Crowdrise is a new social fundraising Web site

Today a friend sent me a link to Crowdrise, a new Web site to assist individuals and charities in fundraising and volunteering. It was founded by the actor, Ed Norton, and launched on May 12. My friend is promoting the page for the David Lynch Foundation, which is raising money to pay for school children to learn the Transcendental Meditation program. The TM program is not a religion and does not compete with any religion. There is a lot of research showing that it improves the ability to learn and there is new research showing that it is helpful for children and teens with ADHD and ADD. I’ve heard in-person the testimonials of a couple of teens who participated in the ADHD research when they were attending American University in Washington, D.C., and they were very moving and impressive.
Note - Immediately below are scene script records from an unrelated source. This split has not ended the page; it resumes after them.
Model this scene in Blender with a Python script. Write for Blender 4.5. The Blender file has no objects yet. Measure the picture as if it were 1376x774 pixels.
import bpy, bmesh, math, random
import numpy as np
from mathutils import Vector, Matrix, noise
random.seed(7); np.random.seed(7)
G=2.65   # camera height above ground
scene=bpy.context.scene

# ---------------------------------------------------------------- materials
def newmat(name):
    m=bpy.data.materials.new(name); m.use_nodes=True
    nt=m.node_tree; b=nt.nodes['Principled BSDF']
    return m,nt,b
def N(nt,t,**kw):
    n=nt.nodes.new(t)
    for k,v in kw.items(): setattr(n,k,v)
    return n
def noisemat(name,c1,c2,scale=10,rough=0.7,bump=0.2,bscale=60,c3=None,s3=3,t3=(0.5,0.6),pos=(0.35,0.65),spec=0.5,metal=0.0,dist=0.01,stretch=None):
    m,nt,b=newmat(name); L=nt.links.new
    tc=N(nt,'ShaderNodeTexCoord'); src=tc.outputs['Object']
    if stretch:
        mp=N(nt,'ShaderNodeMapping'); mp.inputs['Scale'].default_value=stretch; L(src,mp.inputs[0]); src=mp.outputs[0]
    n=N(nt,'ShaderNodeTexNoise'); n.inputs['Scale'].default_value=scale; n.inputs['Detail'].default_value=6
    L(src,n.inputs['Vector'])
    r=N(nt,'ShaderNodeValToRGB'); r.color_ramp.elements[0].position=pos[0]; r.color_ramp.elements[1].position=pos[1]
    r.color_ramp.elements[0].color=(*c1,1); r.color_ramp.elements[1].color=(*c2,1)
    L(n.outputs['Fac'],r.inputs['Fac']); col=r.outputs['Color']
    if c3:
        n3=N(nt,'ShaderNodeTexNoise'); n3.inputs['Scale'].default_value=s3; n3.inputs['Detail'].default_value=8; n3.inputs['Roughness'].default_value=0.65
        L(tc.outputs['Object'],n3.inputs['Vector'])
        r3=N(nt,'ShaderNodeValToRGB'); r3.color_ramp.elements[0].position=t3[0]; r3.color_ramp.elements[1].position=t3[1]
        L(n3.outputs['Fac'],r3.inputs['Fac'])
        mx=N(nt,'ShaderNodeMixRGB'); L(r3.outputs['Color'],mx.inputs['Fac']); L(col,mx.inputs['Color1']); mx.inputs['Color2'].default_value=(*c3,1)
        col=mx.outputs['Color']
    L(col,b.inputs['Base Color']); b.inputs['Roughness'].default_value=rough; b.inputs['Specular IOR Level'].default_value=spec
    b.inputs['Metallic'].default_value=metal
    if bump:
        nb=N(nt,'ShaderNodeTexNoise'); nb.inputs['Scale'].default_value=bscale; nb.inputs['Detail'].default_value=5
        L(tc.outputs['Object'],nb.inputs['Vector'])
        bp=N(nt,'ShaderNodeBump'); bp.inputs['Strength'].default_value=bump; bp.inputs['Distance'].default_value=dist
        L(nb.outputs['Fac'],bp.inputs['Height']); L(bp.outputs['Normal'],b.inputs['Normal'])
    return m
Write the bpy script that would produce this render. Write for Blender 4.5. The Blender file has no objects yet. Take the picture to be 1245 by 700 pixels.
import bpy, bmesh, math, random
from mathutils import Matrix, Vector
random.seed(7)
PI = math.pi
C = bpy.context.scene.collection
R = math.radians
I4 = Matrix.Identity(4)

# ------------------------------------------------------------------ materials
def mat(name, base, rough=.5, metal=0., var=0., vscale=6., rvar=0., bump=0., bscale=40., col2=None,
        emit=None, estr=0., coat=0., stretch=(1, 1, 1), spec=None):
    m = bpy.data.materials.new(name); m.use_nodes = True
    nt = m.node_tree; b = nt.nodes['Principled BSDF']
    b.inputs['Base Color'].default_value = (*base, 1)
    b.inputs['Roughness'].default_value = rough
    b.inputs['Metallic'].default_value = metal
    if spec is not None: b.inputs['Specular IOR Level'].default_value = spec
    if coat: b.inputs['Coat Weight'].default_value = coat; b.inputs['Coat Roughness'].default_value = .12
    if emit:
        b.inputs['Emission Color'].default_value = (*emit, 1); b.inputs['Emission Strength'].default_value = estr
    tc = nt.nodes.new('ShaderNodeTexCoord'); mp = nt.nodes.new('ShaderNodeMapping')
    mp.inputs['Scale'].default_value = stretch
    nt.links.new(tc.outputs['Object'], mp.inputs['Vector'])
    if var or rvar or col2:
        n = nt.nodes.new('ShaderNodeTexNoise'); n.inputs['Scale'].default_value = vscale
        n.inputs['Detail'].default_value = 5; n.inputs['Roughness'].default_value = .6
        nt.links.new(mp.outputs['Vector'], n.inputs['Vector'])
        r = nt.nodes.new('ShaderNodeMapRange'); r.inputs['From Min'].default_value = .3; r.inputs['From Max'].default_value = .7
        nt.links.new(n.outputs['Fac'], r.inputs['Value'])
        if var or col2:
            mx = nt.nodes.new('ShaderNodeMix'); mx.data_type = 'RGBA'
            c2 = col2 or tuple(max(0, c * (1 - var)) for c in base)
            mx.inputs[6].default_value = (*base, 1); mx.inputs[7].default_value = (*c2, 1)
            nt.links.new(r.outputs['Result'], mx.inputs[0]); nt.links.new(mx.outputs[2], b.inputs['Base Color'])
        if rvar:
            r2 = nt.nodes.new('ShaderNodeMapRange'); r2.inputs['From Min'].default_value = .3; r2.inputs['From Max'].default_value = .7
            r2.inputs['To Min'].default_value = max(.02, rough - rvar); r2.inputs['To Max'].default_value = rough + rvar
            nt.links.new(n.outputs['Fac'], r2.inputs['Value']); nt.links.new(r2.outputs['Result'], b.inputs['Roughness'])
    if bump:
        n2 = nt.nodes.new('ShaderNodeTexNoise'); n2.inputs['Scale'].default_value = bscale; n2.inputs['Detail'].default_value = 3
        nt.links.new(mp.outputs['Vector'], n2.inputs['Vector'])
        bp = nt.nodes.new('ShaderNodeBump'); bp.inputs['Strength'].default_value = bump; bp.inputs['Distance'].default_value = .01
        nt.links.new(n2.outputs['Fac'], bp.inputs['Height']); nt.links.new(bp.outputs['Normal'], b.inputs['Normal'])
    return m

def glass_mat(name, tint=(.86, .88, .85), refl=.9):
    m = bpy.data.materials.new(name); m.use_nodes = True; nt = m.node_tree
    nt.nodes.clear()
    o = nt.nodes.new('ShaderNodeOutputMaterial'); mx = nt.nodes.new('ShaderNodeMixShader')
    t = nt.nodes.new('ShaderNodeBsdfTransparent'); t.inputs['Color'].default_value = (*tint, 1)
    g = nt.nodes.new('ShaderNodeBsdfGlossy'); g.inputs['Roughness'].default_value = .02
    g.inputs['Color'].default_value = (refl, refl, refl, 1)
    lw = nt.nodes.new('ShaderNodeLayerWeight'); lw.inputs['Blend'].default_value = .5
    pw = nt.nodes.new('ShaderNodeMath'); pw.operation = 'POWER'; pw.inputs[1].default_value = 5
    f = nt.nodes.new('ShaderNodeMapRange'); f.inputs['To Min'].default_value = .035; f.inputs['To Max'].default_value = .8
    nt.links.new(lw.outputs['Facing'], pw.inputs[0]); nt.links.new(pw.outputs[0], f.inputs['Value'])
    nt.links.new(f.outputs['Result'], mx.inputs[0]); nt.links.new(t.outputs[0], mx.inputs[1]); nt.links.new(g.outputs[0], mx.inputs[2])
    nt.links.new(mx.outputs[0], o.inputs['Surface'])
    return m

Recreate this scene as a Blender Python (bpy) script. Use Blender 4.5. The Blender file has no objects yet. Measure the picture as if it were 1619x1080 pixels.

So I do think this is a worthy cause.

Crowdrise strikes me as an example of people on the Left not knowing they really are fiscal conservatives, not the socialists they think are. I am amused that the Left doesn’t seem to understand that one of the purposes of socialism is to kill all the projects that flourish as a result of the individual being allowed to keep enough of his or her own money to decide which charities to support and the liberty to choose which ones to volunteer for. Just in case any Lefties/liberals have stumbled in here and are puzzled by that statement, the backstory is that the point of socialism is to give the government control over most of your money and time on account of how smart people in government know better than you do how to spend your money and time. One result is that only the projects the government approves of get funded and done. The problem with this is that it causes stagnation because the distributed intelligence of crowdsourcing is millions of times more powerful and efficient than the intelligence of centrally planned anything, plus most endeavors would never get government funds. The detailed explanation is in The Road to Serfdom, by economist Friedrich Hayek.

Update, 5/15/2010, Sat.: Thanks to a post by Purple Avenger at Ace of Spades HQ on a group of students who are working on creating a site that will rival Facebook while preserving its users’ privacy, I found out about the site that allowed the young entrepreneurs to raise money for their venture online: Kickstarter.com. It allows creative people to raise money for their ventures, including publishing books, while keeping ownership of their project. I’m going to be looking into this — since my book on the conservative arguments for lesbian and gay equality is something that neither conservative nor mainstream (i.e., Leftie) publishers would be interested in, although it HAS a market, I’ve been thinking I need to turn to my readers and online marketing for the equivalent of the publisher’s advance. Dear gentle readers, what say you?